Happiness Is A Warm Gun is a search for meaning to the murder of Petra Kelly, the internationally celebrated German peace activist and environmentalist. The attitude that Thomas Imbach adopts is cynical, black-humoured, and distanced, yet it is nonetheless less poignant for all that posturing.
Petra Kelly was found dead in bed in October 92 of a bullet in the temple. Her devoted companion and lover, Gert Bastian, was sprawled at the doorway to the bedroom, also dead of a bullet in the head. A Derringer, its twin chambers empty, lay nearby. Police investigation concluded that no third party was involved.
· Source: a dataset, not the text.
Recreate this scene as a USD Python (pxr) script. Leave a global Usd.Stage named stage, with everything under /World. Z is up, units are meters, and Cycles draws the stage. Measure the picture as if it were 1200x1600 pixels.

Petra Kelly was 44 when she died, in the midst of an intense life, “a politician with no time for political parties”. Hers was the internationally known face of the Green Party. Hundreds of groups in many countries looked to her for inspiration and support.
General Gert Bastian was no less a personage than Petra Kelly, if not probably more. He was a war hero and commander of the 4th Tank Division, one of those Wehrmacht officers “who went back into military service to try to build a new kind of army for Germany”. He resigned from the Bundeswehr when Germany agreed to deploy NATO nuclear missiles on German soil.
Both Kelly and Bastian exemplified the intense and fanatical uprightness and sobriety of the post-war German class that sought to cleanse itself and its Fatherland from the despoliation of the previous disastrous decades. Their deaths were an indictment and a protest against a reality without hope, an acceptance that their political fight was lost.
Thomas Imbach uses the ploy of the belief that the soul is in limbo between the moment of death and its absorption into oblivion, that there is a rapid re-running of all the significant memories of a life in that limbo, by depositing Kelly and Bastian into the directionless hermeticism of an airport’s transit lounge and terminal, stuck between arrival from a known physical world and departure to an unknowable destination. The two souls struggle with each other and within themselves to achieve an understanding of their relationship as it existed in their lives gone past.
Linda Olsansky and Herbert Fritsch are outstanding in their iconoclastic representation of two iconic personalities. The result is poignant and sad and grievous: there is no understanding achieved, only a groping and a slipping over tortuous footholds of action and memory, over terrains of violence and desire.